Jika diamati secara lebih mendalam, PPK yang berurusan dengan lembaga anti rasuah dalam kaitannya transaksi jabatan adalah para oknum pejabat politik yang sekaligus pemegang kewenangan untuk mengangkat, memindahkan, dan memberhentikan ASN. Kemudian menjadi masuk akal jika ditarik simpulan sementara bahwa carut-marutnya birokrasi dengan fenomena terjadinya Pasar Imajiner Jabatan disebabkan oleh peran Pejabat Politik di Pemerintah yang sekaligus merangkap sebagai Pejabat Pembina Kepegawaian.
Kita semua juga mafhum bahwa untuk maju sebagai Calon Kepala Daerah tentu diperlukan biaya yang banyak. Pasar Imajiner Jabatan ini konon diduga keras sebagai salah satu sumber pendapatan yang cukup menjanjikan mengingat banyaknya jabatan baik di jajaran Pimpinan Tinggi, Jabatan Administrasi, Jabatan Non Eselon seperti Kepala SMA, SMK, SMP, SD, Kepala Puskesmas, dan Direktur RSUD.
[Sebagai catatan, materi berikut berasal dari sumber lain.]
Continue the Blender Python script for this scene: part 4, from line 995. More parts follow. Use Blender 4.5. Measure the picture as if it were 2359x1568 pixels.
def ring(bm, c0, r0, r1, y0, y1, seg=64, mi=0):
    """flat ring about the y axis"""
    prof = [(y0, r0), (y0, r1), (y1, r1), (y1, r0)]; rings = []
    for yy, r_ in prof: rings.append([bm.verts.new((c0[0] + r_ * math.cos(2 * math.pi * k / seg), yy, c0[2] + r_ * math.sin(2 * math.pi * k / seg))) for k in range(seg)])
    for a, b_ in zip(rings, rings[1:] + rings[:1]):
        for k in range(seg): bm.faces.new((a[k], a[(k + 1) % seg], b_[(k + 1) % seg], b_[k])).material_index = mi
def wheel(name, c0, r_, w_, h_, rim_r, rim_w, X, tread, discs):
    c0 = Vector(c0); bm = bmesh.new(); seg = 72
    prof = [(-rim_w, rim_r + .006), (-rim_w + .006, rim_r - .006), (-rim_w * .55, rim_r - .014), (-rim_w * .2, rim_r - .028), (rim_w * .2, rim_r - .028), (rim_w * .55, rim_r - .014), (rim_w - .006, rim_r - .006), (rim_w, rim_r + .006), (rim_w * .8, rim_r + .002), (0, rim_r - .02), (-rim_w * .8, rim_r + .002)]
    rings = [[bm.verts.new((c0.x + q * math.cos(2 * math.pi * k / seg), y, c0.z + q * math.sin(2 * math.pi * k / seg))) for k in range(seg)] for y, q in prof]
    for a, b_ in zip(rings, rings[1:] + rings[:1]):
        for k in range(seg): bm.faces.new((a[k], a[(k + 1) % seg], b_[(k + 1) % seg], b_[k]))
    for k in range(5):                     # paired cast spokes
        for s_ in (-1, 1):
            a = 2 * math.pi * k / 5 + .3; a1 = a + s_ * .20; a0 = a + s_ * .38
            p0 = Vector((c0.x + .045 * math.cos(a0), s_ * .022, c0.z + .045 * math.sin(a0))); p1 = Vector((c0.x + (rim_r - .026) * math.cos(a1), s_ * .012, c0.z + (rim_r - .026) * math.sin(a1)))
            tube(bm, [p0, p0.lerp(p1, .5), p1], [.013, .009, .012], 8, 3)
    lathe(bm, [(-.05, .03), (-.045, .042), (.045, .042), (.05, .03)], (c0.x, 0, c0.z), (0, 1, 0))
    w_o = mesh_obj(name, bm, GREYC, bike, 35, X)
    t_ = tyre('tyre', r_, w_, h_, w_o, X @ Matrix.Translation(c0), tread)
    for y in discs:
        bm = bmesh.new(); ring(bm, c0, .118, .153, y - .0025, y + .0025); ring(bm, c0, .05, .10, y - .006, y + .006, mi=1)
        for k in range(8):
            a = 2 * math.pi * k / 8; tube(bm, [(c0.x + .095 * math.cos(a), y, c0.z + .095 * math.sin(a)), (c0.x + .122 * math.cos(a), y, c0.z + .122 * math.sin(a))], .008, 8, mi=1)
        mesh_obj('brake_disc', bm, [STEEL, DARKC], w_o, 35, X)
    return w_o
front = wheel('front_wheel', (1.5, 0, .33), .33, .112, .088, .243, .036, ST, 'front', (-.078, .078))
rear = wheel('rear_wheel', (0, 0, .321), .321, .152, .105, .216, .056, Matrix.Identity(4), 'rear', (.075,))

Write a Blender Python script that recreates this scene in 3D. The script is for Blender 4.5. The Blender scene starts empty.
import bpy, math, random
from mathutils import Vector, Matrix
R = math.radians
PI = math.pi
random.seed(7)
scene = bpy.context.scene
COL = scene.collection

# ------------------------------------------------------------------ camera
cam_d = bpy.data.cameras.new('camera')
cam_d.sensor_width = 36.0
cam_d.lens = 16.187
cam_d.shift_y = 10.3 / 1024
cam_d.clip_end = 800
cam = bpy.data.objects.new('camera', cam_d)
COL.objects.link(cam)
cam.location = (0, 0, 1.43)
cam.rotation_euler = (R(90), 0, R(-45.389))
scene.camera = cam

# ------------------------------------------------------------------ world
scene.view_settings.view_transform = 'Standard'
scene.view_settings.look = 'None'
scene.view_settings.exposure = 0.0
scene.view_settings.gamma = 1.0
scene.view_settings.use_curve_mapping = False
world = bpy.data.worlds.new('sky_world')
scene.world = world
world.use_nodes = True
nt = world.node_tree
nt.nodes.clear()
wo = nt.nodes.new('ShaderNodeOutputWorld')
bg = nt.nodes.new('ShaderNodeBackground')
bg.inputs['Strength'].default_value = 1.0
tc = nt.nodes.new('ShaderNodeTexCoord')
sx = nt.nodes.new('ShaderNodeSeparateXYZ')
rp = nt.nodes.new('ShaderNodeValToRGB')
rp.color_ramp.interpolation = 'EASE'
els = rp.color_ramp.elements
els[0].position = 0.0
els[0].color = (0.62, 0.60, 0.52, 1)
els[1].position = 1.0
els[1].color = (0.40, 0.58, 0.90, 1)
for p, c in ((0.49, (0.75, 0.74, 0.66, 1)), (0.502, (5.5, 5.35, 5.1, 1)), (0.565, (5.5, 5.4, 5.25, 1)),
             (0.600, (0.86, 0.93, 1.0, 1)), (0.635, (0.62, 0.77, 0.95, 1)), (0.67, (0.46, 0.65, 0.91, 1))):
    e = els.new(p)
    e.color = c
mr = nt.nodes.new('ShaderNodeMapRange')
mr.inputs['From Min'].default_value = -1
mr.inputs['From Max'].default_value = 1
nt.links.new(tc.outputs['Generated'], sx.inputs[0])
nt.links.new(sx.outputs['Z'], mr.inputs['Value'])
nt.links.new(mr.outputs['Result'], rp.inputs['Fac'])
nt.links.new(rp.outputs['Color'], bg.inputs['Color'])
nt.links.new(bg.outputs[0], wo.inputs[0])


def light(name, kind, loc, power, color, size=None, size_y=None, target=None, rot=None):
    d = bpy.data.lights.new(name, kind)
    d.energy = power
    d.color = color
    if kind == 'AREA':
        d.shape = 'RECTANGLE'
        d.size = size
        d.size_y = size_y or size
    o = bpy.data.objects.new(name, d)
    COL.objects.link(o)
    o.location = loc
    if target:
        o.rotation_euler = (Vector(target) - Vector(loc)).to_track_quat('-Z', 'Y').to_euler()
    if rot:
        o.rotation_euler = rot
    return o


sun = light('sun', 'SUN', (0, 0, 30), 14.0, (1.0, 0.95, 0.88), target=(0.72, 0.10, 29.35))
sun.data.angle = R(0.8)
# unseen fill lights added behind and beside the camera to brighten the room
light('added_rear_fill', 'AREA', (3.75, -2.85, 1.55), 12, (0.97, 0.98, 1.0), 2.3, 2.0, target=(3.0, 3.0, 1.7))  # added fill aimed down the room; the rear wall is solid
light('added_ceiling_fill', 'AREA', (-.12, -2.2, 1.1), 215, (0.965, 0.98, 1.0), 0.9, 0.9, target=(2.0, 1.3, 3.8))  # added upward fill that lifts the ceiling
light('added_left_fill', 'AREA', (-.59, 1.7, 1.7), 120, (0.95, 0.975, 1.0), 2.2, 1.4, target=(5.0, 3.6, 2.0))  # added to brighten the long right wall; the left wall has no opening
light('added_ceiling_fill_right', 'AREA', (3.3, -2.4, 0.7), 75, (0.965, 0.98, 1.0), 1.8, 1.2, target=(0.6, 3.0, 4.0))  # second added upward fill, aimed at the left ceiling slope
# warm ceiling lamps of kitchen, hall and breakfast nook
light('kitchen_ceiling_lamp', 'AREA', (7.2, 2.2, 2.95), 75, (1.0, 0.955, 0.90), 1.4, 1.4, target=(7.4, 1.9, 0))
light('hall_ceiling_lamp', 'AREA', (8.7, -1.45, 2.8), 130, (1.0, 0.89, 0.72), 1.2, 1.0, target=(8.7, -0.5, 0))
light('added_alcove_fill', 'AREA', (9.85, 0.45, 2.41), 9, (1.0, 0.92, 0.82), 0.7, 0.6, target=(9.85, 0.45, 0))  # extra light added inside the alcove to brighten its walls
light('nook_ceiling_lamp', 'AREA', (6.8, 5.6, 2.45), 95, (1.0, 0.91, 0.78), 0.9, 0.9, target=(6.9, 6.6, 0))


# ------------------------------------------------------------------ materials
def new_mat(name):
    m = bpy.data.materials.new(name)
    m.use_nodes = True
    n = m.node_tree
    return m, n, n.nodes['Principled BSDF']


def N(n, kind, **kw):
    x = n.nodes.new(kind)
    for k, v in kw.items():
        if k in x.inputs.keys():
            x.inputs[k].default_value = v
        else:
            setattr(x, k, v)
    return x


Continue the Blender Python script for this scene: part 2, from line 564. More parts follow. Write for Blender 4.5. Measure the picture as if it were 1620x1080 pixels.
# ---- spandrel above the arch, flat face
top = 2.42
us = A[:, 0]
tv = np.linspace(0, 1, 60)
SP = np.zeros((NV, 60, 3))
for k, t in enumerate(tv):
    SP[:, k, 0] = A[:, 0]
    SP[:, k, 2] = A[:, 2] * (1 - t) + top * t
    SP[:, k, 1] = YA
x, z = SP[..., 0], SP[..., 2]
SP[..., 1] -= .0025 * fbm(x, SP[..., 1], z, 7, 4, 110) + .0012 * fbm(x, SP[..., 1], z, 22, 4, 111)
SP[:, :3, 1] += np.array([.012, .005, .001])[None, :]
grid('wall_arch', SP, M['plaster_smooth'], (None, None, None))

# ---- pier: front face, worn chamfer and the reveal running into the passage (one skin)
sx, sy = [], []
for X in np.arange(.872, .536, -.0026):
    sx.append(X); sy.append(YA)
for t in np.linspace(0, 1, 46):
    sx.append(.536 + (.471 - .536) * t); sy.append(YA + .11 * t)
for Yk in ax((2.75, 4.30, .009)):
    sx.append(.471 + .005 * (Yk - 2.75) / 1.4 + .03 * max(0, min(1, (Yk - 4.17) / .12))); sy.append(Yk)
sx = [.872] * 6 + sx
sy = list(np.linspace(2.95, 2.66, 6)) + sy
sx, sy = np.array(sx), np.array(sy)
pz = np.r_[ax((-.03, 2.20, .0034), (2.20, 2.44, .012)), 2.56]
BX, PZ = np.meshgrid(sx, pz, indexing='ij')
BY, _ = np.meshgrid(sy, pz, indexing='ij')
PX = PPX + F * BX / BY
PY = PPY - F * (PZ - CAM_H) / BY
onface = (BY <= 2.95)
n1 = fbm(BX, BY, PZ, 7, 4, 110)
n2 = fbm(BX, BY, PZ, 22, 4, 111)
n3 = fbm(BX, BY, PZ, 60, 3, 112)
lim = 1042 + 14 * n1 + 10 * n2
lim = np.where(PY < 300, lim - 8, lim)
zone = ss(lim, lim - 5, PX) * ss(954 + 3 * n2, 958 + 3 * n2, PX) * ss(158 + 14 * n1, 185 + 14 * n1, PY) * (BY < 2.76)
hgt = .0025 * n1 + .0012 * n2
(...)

Kondisi saat ini menurut pandangan penulis harus segera diakhiri. Sudah saatnya ASN dipimpin juga oleh ASN yang sekaligus mempunyai wewenang sebagai Pejabat Pembina Kepegawaian (PPK). Di lingkungan Pemerintah Provinsi, maka serahkan amanah Pejabat Pembina Kepegawaian (PPK) kepada Sekretaris Provinsi. Di lingkungan Pemerintah Kabupaten/Kota, serahkan amanah PPK kepada Sekretaris Kabupaten/Kota. Selanjutnya, para Sekretaris Daerah tersebut diangkat oleh Presiden sebagai Kepala Negara.
Kepala Daerah sebagai pejabat politik semestinya fokus untuk merumuskan kebijakan strategis untuk memajukan daerah dengan menetapkan visi dan misi serta melakukan pengendalian untuk memastikan tercapainya janji politik kepada masyarakat. Adapun para ASN fokus mengeksekusi visi dan misi menjadi aksi di bawah kendali Sekretaris Daerah.
Langkah ini tidak mudah dan membutuhkan jiwa besar kenegarawan serta keikhlasan melepas peran PPK bagi Kepala Daerah. Yakinlah jika revisi khusus ini tidak kunjung dilakukan, maka drama Pasar Imajiner Jabatan akan tetap tumbuh subur yang transaksinya hanya bisa didengar oleh tembok dan dinding yang tetap membisu. []
*Penulis adalah mahasiswa S3 MSDM Universitas Negeri Jakarta (UNJ).